How Tony Blair must be angry. Colonel Gaddafi, the man he brought in from the cold, is isolated again and retreating. His armed supporters have gunned down scores of protesters demanding the end of 42 years of autocratic rule. The revolution has finally started to catch up with the old revolutionary.
How Tony Blair must be angry. Colonel Gaddafi, the man he brought in from the cold, is isolated again and retreating. His armed supporters have gunned down scores of protesters demanding the end of 42 years of autocratic rule. The revolution has finally started to catch up with the old revolutionary. The British-led, Blair-led rehabilitation of the dictator from enemy to friend has all gone horribly wrong. After all, we can’t be friends with leaders who kill their own people. That’s the kind of thing we went to war with Saddam Hussein for, isn’t it? And now even the Americans are criticising Britain for being too nice to Gaddafi : the US Ambassador says giving the Libyan leader stature was a mistake.

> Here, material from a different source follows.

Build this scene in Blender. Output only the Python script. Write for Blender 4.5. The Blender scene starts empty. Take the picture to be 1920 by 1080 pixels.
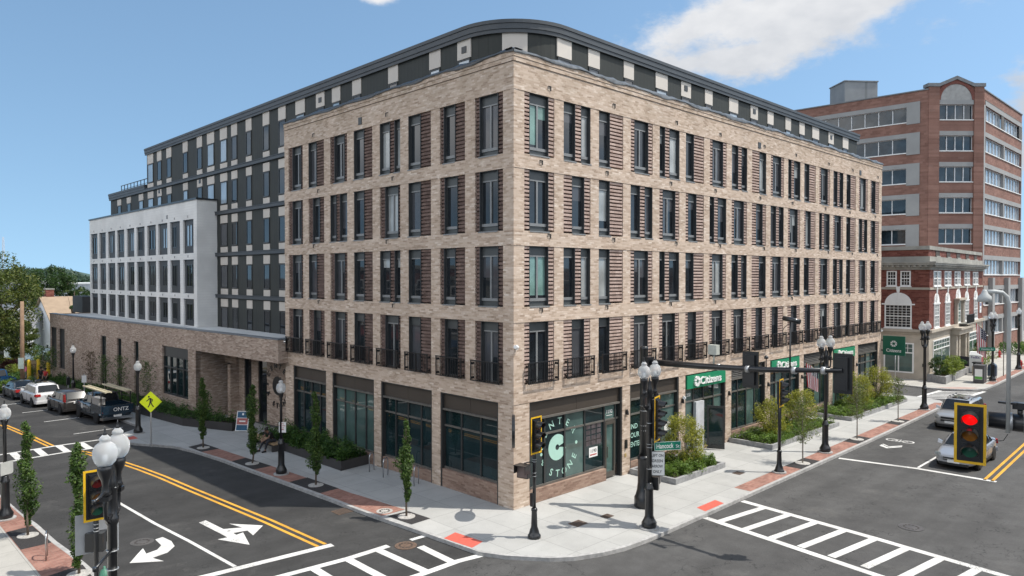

Mr Blair must have hoped President Gaddafi would be the model despot. Having been public enemy number one, having supported ‘terrorism’, shielded the murderer of a British policewoman, railed against Western Imperialism, helped the enemies of the British state and flirted with weapons of mass destruction the Colonel had become our ‘friend’. Britain had proudly paraded him as the example of how dangerous states can be turned around, and Tony Blair had been the apostle of peace. The dividend would come in a safer world, and enormous boosts for British business, not least BP which was in search of oil in stable political environments. Gaddafi’s turnaround was supposedly a product of the Blair Doctrine on liberal intervention. Faced with a new global order in which there were rules that led to consequences (such as the fates that befell Slobodan Milosevic and Saddam Hussein) the Colonel had been forced to cave in, ditch his weapons ambitions and embrace the global community. So goes the theory.
“If we let an evil dictator range unchallenged, we will have to spill infinitely more blood and treasure to stop him later.” When Tony Blair uttered those words on the 24th April 1999 in his Chicago speech he had the lesson of Hitler in mind. The speech was a charter for future intervention, the rules for when to go to war. But Blair was clear that this didn’t apply to every nasty regime we just didn’t really like :
“Looking around the world there are many regimes that are undemocratic and engaged in barbarous acts. If we wanted to right every wrong that we see in the modern world then we would do little else than intervene in the affairs of other countries. We would not be able to cope.”
The Blair argument went on to lay out the five conditions for war : are we sure of our case? Have we exhausted all diplomatic options? Are there military operations we can sensibly and prudently undertake? Are we prepared for the long term? And finally do we have national interests involved?
Apply the Blair Doctrine to the wave of revolution around the Middle East and North Africa and we are still on point 2. There are many diplomatic avenues to pursue, whether direct or indirect. But Britain under the Conservatives and Liberal Democrats is taking a cautious diplomatic line, refusing to call time on Gaddafi now even when his regime appears to have killed hundreds of protesters. The Foreign Secretary says the behaviour is “unacceptable” and “shocking”. But the Libyan leader does not appear to be quaking in his sandals.
What the Blair Doctrine failed to define, and what our current government are simply refusing to address is when a merely undemocratic and barbarous regime becomes one we are sure must be opposed? Is it 200 people shot on the streets? 2000? Or do we have to wait until 20,000 are dead before it is unequivocally a humanitarian disaster that requires action?
It might well be that the British government is taking the course best for British interests. It is not inevitable that every revolution will succeed. But if you are looking for rules that can be applied over when autocrats become enemies you could have a long wait. Would Tony Blair, with his Chicago speech doctrine, even call for Gaddafi to step down? We don’t know that either. It wasn’t supposed to turn out like this.